While recently cleaning up its iOS App Store to remove malicious iPhone and iPad programs, Apple identified the first large-scale app attacks on the mobile software outlet. Apparently the source of the problem was a bogus Xcode development kit that developers downloaded from a Chinese site.

Many app and Mac developers use the Apple Xcode tools to develop iOS and OS X applications. The hackers convinced developers to use its version of the Xcode tools rather than Apple's official software. One theory is that Apple's servers are slow to download from inside China, so developers used this alternative mirror download for convenience and speed. This is fairly common for downloading software, but the developers were unaware that the tools were fake.

Cyber attacks typically target network weaknesses, causing organizations to protect themselves with firewalls, data loss prevention measures, intrusion prevention systems, and similar tools, but more recent attacks have targeted weaknesses in the software that organizations develop and use. It's difficult to stop malware-related attacks after software has been developed.

Hackers are realizing that if they can get a developer to embed malicious code into an application, it's easier to carry out app attacks. If the malicious code is in an app that might be downloaded by millions of users, the potential for damage is considerable.

Defensive measures

The attack on Apple's iOS App Store by rogue code embedded in apps could've been prevented by using a semantic-based static analysis tool. These cyber attacks target weaknesses in software, and these tools let you virtually eliminate them by quickly detecting all security vulnerabilities in the source code. An accurate analysis is useless if it doesn't deliver a reliable and swift solution. These bugs need to be stopped in real time.

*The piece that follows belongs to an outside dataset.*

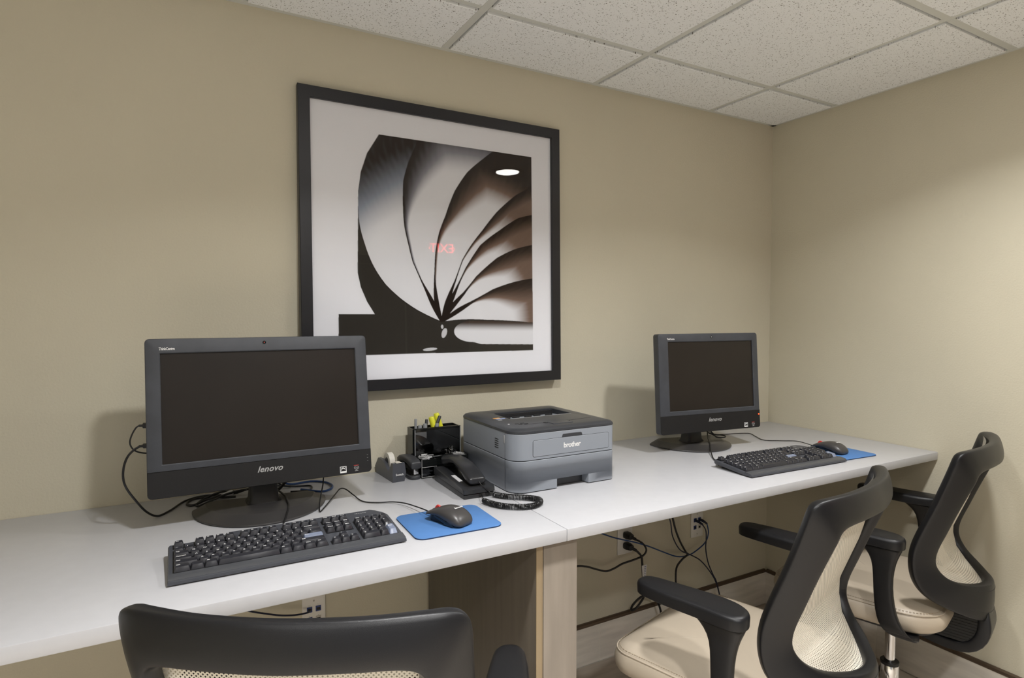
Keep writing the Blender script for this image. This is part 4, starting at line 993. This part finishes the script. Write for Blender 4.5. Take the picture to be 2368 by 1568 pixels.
for (a_, b_, f_) in ((-0.079, -0.030, -0.0622), (0.036, 0.0775, -0.0582)):
    bm = bmesh.new(); add_box(bm, a_, b_, f_ - 0.0006, f_, 0.0335, 0.0348); add_box(bm, a_, b_, f_ - 0.0006, f_, 0.0030, 0.0042); add_box(bm, a_ - 0.0004, a_ + 0.0008, f_ - 0.0008, f_, 0.003, 0.0575); add_box(bm, b_ - 0.001, b_, f_ - 0.0006, f_, 0.003, 0.0345)
    finish(bm, 'drawer_edge', GREYP, t, smooth=False)
def clip_pile(lab, cx, cy, cz, sx_, sy_, n_, mat, long=0.011, up_=0.006, group=None, r=0.0005):
    bm = bmesh.new(); rnd = random.Random(int(abs(cx * 1e4)) + n_)
    for k in range(n_):
        c_ = Vector(((rnd.random() - 0.5) * sx_, (rnd.random() - 0.5) * sy_, rnd.random() * up_))
        e_ = Matrix.Rotation(rnd.random() * PI, 3, 'Z') @ Matrix.Rotation((rnd.random() - 0.3) * 1.1, 3, 'X')
        q = [(-long, -0.003, 0), (long * 0.8, -0.003, 0), (long, 0, 0), (long * 0.8, 0.003, 0), (-long * 0.7, 0.003, 0), (-long, 0.0, 0), (-long * 0.7, -0.0015, 0), (long * 0.5, -0.0015, 0)]
        tube(bm, [c_ + e_ @ Vector(p_) for p_ in q], r, 4)
    o = finish(bm, 'paper_clips', mat, loc=(-1.706 + cx, -0.090 + cy, ZD + cz)); tag(o, lab, 'paper clips', kind='stuff'); return o
clip_pile('heap of silver paper clips in the left tray of the organizer', -0.0545, -0.030, 0.0395, 0.026, 0.036, 46, CLIPM, up_=0.026, long=0.010, r=0.0007)
clip_pile('heap of silver paper clips in the right tray of the organizer', 0.0570, -0.030, 0.0395, 0.024, 0.034, 46, CLIPM, up_=0.020, long=0.010, r=0.0007)
clip_pile('silver clips behind the clear drawer front on the left', -0.0545, -0.032, 0.0060, 0.024, 0.034, 50, CLIPM, long=0.009, up_=0.014, r=0.0006)
def binder(lab, x, y, z, rz_, s_, tilt=0.0):
    t2 = thing('binder_clip', lab, 'binder clip', (-1.706 + x, -0.090 + y, ZD + z), (tilt, 0, rz_), 'binder clips on the organizer')
    bm = bmesh.new(); stack(bm, [[(-s_, -s_ * 0.45, 0), (s_, -s_ * 0.45, 0), (s_, s_ * 0.45, 0), (-s_, s_ * 0.45, 0)], [(-s_, -s_ * 0.10, s_ * 0.9), (s_, -s_ * 0.10, s_ * 0.9), (s_, s_ * 0.10, s_ * 0.9), (-s_, s_ * 0.10, s_ * 0.9)]]); finish(bm, 'clip_body', BLACKG, t2)
    for sg_ in (-1, 1):
        bm = bmesh.new(); tube(bm, [(-s_ * 0.5, sg_ * s_ * 0.1, s_ * 0.8), (-s_ * 0.42, sg_ * s_ * 0.5, s_ * 1.6), (0, sg_ * s_ * 0.62, s_ * 1.9), (s_ * 0.42, sg_ * s_ * 0.5, s_ * 1.6), (s_ * 0.5, sg_ * s_ * 0.1, s_ * 0.8)], 0.0007, 6); finish(bm, 'wire_handle', CHROME, t2)
binder('black binder clip lying on its side in the middle tray', 0.006, -0.022, 0.050, 0.5, 0.013, 1.2)
binder('black binder clip with raised silver handles at the right tray', 0.026, -0.018, 0.047, -0.3, 0.012, 0.5)
binder('black binder clip leaning at the back of the right tray', 0.048, -0.014, 0.060, 0.9, 0.010, -0.6)
# pens
def pen(name, lab, cat, top, bot, r, mats, grp=None):
    top = Vector(top); bot = Vector(bot); ax = (top - bot); Ln = ax.length
    q = ax.to_track_quat('Z', 'Y')
    t2 = thing(name, lab, cat, bot, q.to_euler(), grp)
    bm = bmesh.new(); lathe(bm, [(r * 0.5, 0), (r, r), (r, Ln * 0.55)], 16); finish(bm, 'barrel', mats[0], t2)
    bm = bmesh.new(); lathe(bm, [(r * 1.08, Ln * 0.55), (r * 1.08, Ln - r * 0.5), (r * 0.85, Ln)], 16); finish(bm, 'cap', mats[1], t2)
    return t2
bz = ZD + 0.004
pen('highlighter', 'yellow highlighter with white label leaning left in the organizer', 'highlighter', (-1.7170, -0.058, 1.040), (-1.678, -0.064, 0.900), 0.0088, (WHITEL, YELLOW), 'yellow highlighters')
pen('highlighter', 'tallest yellow highlighter, in the organizer behind the black pen', 'highlighter', (-1.6960, -0.048, 1.049), (-1.652, -0.056, 0.905), 0.0088, (YELLOW, YELLOW), 'yellow highlighters')
pen('pen', 'black pen leaning right in front of the yellow highlighters', 'pen', (-1.6900, -0.068, 1.043), (-1.752, -0.070, 0.90), 0.0050, (GREYPEN, BLACKP), 'pens in the organizer')
pen('pen', 'grey upright pen at the left end of the organizer', 'pen', (-1.7700, -0.060, 1.038), (-1.772, -0.062, 0.878), 0.0042, (GREYPEN, GREYPEN), 'pens in the organizer')
pen('pen', 'short grey capped pen beside the upright grey pen', 'pen', (-1.7580, -0.066, 1.018), (-1.765, -0.066, 0.880), 0.0062, (GREYPEN, GREYPEN), 'pens in the organizer')
pen('pen', 'black pen clip standing in the middle of the organizer', 'pen', (-1.7330, -0.060, 1.034), (-1.752, -0.066, 0.880), 0.0045, (BLACKP, BLACKP), 'pens in the organizer')
pen('pen', 'thick grey pen end between the black pens', 'pen', (-1.7420, -0.068, 1.022), (-1.735, -0.068, 0.880), 0.0062, (GREYPEN, GREYPEN), 'pens in the organizer')
pen('pen', 'short dark grey pen end right of the leaning black pen', 'pen', (-1.7010, -0.070, 1.020), (-1.715, -0.070, 0.880), 0.0060, (BLACKP, GREYPEN), 'pens in the organizer')

# ================================================================== PRINTER
t = thing('printer', 'dark grey laser printer with white lettering on its front', 'printer', (-1.4475, -0.262, ZD))
W2, D2 = 0.1775, 0.178
fr = [0.030, 0.030, 0.046, 0.020]
ol = rrect(-W2, W2, -D2, D2, fr, 8)
def notch(pts, x0, x1, dep):
    out = []; done = False
    n_ = len(pts)
    for i in range(n_):
        p_, q_ = pts[i], pts[(i + 1) % n_]
        out.append(p_)
        if abs(p_[1] + D2) < 1e-6 and abs(q_[1] + D2) < 1e-6 and p_[0] < x0 and q_[0] > x1:
            out += [(x0, -D2), (x0 + 0.004, -D2 + dep), (x1 - 0.004, -D2 + dep), (x1, -D2)]
    return out
nx0, nx1 = -0.034, 0.078
bm = bmesh.new()
lo = notch(ol, nx0, nx1, 0.030)
stack(bm, [[(x, y, 0.003) for x, y in lo], [(x, y, 0.0295) for x, y in lo]])
stack(bm, [[(x, y, 0.0295) for x, y in ol], [(x, y, 0.0895) for x, y in ol], [(x, y, 0.0905) for x, y in inset(ol, 0.001)]])
finish(bm, 'paper_tray', PRN, t, ang=30)
box('tray_recess', nx0 + 0.002, nx1 - 0.002, -D2 + 0.028, -D2 + 0.034, 0.002, 0.030, PRND, t)
bm = bmesh.new(); oi = inset(ol, 0.0018); stack(bm, [[(x, y, 0.0900) for x, y in oi], [(x, y, 0.0935) for x, y in oi]]); finish(bm, 'shadow_gap', DARK, t)
bm = bmesh.new(); stack(bm, [[(x, y, 0.0925) for x, y in inset(ol, 0.001)], [(x, y, 0.0935) for x, y in ol], [(x, y, 0.1660) for x, y in ol], [(x, y, 0.1675) for x, y in inset(ol, 0.0012)]]); finish(bm, 'upper_body', PRN, t, ang=30)
# top cover with an output well
hole = rrect(-0.098, 0.128, -0.018, 0.100, 0.012, 8)
hole2 = rrect(-0.092, 0.122, 0.020, 0.094, 0.010, 8)
bm = bmesh.new()
stack(bm, [[(x, y, 0.1670) for x, y in inset(ol, 0.0015)], [(x, y, 0.1690) for x, y in inset(ol, -0.0012)], [(x, y, 0.1745) for x, y in inset(ol, -0.0005)], [(x, y, 0.1800) for x, y in inset(ol, 0.006)], [(x, y, 0.1830) for x, y in inset(ol, 0.018)],
           [(x, y, 0.1838) for x, y in inset(hole, -0.003)], [(x, y, 0.1830) for x, y in hole], [(x, y, 0.150 + (0.03 if y < 0.0 else 0.0)) for x, y in hole]], cap1=True)
finish(bm, 'top_cover', PRND, t, ang=40)
bm = bmesh.new()
for k in range(5): add_box(bm, -0.080 + k * 0.040, -0.056 + k * 0.040, 0.060 + (k % 2) * 0.01, 0.068 + (k % 2) * 0.01, 0.150, 0.172)
add_box(bm, -0.090, 0.120, 0.086, 0.092, 0.150, 0.180)
finish(bm, 'output_roller_guides', CHAIRD, t, smooth=False)
for k in range(4): box('exit_tab', -0.072 + k * 0.044, -0.048 + k * 0.044, 0.052, 0.056, 0.164, 0.168, ORANGE if k < 3 else GREYP, t)
box('well_edge_strip', -0.094, 0.124, -0.0205, -0.0185, 0.1825, 0.1842, GREYP, t)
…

Even with millions of lines of code to analyze, these tools can shorten analysis to one hour. Semantic-based static analysis tools evaluate all execution paths of the program to locate bugs, violations on coding conventions, security holes, runtime errors, and more at the early stages of software development. They can check the quality of code and detect security vulnerabilities in C, C++, Java, HTML, and SQL, among other programming languages. A few examples of security checks include memory leaks, hard-coded passwords, buffer overflow, cross-site scripting, information leakage, TOCTOU (time of check time of use) race condition, and SQL injection.

An integrated, web-based management system allows a developer to upload code to test or connect to an existing IDE for analysis. The robust analysis engine will analyze program execution flow and meaning, identify software vulnerabilities, and remediate code using automated code suggestions. An efficient alarm system provides a detailed explanation of error types, paths, functions, and the locations and causes of alarms. This simplifies the process of software development and enables numerous people to work on one or more projects simultaneously.

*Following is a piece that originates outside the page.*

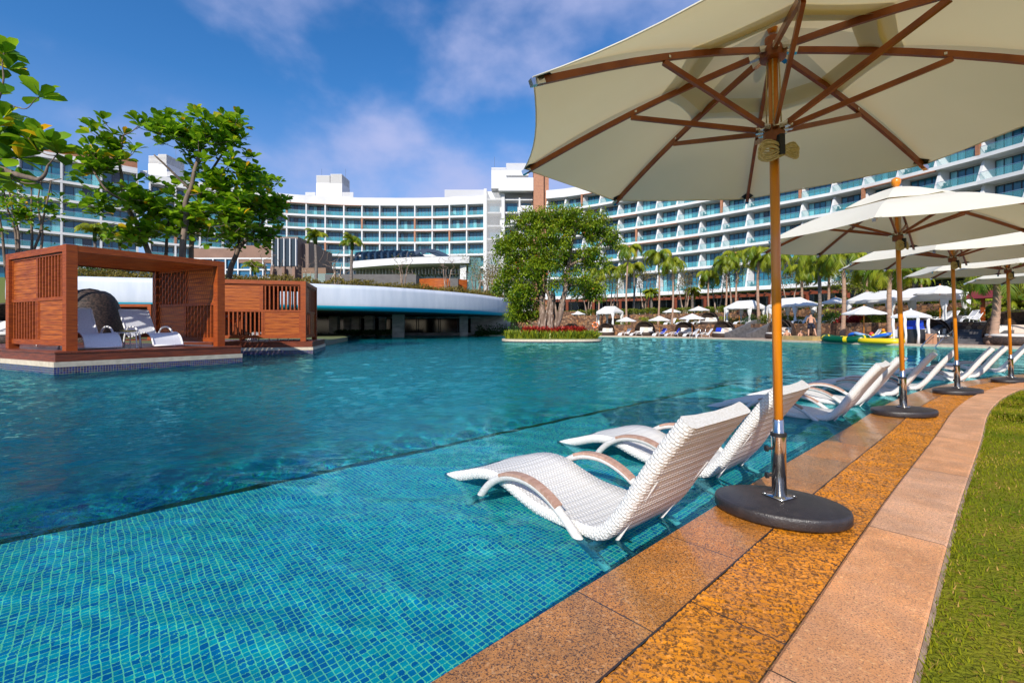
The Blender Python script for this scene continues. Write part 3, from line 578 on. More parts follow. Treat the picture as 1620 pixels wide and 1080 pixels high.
# ------------------------------------------------------------------ woven loungers standing in the water (local x towards the head end, hinge at 0)
def lounger_white():
    t = thing('woven_lounger', '', 'lounger', group='white woven loungers standing in the shallow water')
    key = [(-1.36, -.04), (-1.26, .0), (-1.12, .045), (-.98, .09), (-.85, .112), (-.72, .105), (-.58, .065), (-.44, .032), (-.30, .020), (-.16, .016), (-.04, .022), (.04, .05), (.14, .16), (.25, .335), (.36, .50), (.46, .635), (.475, .655)]
    P = smooth_path(key, 10); P = resample(P, .0055)
    T = unit(np.gradient(P, axis=0)); Nn = np.c_[-T[:, 1], T[:, 0]]; s = np.r_[0, np.cumsum(np.linalg.norm(np.diff(P, axis=0), axis=1))]; n = len(P)
    def shell(i0, i1, name):
        rows = []; UVr = []; hw = .30; th = .034
        # closed cross-section: top, rounded edge, underside
        sec = [(-hw + .012, th), (-hw * .6, th - .010), (0, th - .016), (hw * .6, th - .010), (hw - .012, th), (hw, th - .012), (hw + .003, 0), (hw - .004, -th * .7), (hw - .03, -th), (0, -th - .002), (-hw + .03, -th), (-hw + .004, -th * .7), (-hw - .003, 0), (-hw, th - .012)]
        top = 4; m = len(sec); per = np.r_[0, np.cumsum([math.dist(sec[k], sec[(k + 1) % m]) for k in range(m)])]
        idx = list(range(i0, i1))
        V = []; UV = []
        for i in idx:
            wob = .0032 * abs(math.sin(s[i] * math.pi / .022))
            for k in range(m + 1):
                y, h = sec[k % m]; y_ = y * (1 + wob * (1.2 if abs(y) > .27 else 0)); h_ = h + (wob if h > 0 else -wob)
                V.append((P[i, 0] + Nn[i, 0] * h_, y_, P[i, 1] + Nn[i, 1] * h_)); UV.append((per[k] if k <= m else 0, s[i]))
        V = np.array(V); L_ = len(idx); Fq = np.array([(i * (m + 1) + k, i * (m + 1) + k + 1, (i + 1) * (m + 1) + k + 1, (i + 1) * (m + 1) + k) for i in range(L_ - 1) for k in range(m)])
        o = np_mesh(name, V, Fq, WICKW, smooth=True, parent=t); me = o.data
        uv = me.uv_layers.new(name='UVMap'); ix = np.empty(len(me.loops), dtype=np.int32); me.loops.foreach_get('vertex_index', ix); uv.data.foreach_set('uv', np.array(UV)[ix].astype(np.float32).ravel())
        bm_ends = [list(range(m)), list(range((L_ - 1) * (m + 1), (L_ - 1) * (m + 1) + m))]
        for e, rv in ((0, 1), (1, -1)):
            b = MB(); b.add([tuple(V[q]) for q in bm_ends[e]], [tuple(range(m))[::rv]]); c = b.build('end_cap', CORDW, o); c.cycles.is_caustics_receiver = True
        o.cycles.is_caustics_receiver = True
        return o
    hinge = int(np.argmin(np.abs(P[:, 0] - .0) + (s < 1) * 9)); shell(0, hinge + 1, 'seat'); shell(hinge, n, 'backrest')
    for sy in (-1, 1):
        y = sy * .335
        pts = smooth_path([(-1.02, -.265), (-.93, -.08), (-.80, .075), (-.64, .165), (-.46, .185), (-.30, .145), (-.16, .06), (-.03, -.05), (.08, -.15), (.20, -.262)], 8)
        b = MB(); b.tube([(p[0], y - sy * .0, p[1]) for p in pts], .024, 12); b.build('arm_frame', CORDW, t, smooth=True, recv=True)
        cap = [p for p in pts if -.70 < p[0] < -.20]; b = MB()
        for k in range(len(cap) - 1): b.bar((cap[k][0], y, cap[k][1] + .018), (cap[k + 1][0], y, cap[k + 1][1] + .018), .05, .018)
        b.build('armrest', ARMW, t, recv=True)
    b = MB(); b.tube([(-.93, -.335, -.08), (-.93, .335, -.08)], .016, 8); b.tube([(.0, -.335, -.03), (.0, .335, -.03)], .022, 8); b.tube([(.195, -.335, -.25), (.195, .335, -.25)], .016, 8)
    for sy in (-1, 1): b.tube([(.30, sy * .24, .36), (.36, sy * .24, .05), (.43, sy * .24, -.26)][0:1] + [(.05, sy * .2, -.02), (.43, sy * .2, -.262)], .013, 8)
    b.build('under_frame', CORDW, t, smooth=True, recv=True)
    return t
lg = lounger_white()
LW = [((.635, 2.44), -49, 'white woven lounger nearest the camera, left of the black parasol base'),
      ((1.55, 3.38), -48, 'white woven lounger half behind the nearest pole, second from the camera'),
      ((3.74, 5.32), -47, 'white woven lounger between the first two poles, the nearer of that pair'),
      ((4.78, 6.30), -47, 'white woven lounger with its backrest crossed by the second parasol pole'),
      ((6.03, 7.20), -46, 'white woven lounger just right of the second pole, left one of its pair'),
      ((6.98, 7.86), -45, 'white woven lounger whose backrest is crossed by the third parasol pole'),
      ((8.92, 9.10), -44, 'white woven lounger between the third and fourth poles, the left one of its pair'),
      ((9.85, 9.72), -43, 'white woven lounger whose backrest top shows just behind the fourth pole'),
      ((11.6, 10.85), -42, 'white woven lounger right of the fourth pole at the edge of the photo')]
for i, ((x, y), rz, lab) in enumerate(LW):
    o = lg if i == 0 else dup(lg, (x, y, 0)); o.location = (x, y, 0); o.rotation_euler = (0, 0, R(rz)); o['label'] = lab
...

App attacks: The next frontier for hackers

As businesses and consumers rely more heavily on apps, which store both personal and corporate information, they become a more attractive, data-rich target for hackers. For this reason, software vulnerabilities in apps are the next frontier for hackers and anyone intent on stealing information. Stopping the malware and other bugs before the apps are compiled and distributed is the best way to stop these attacks, and a semantic-based source code tool is an efficient way to do so.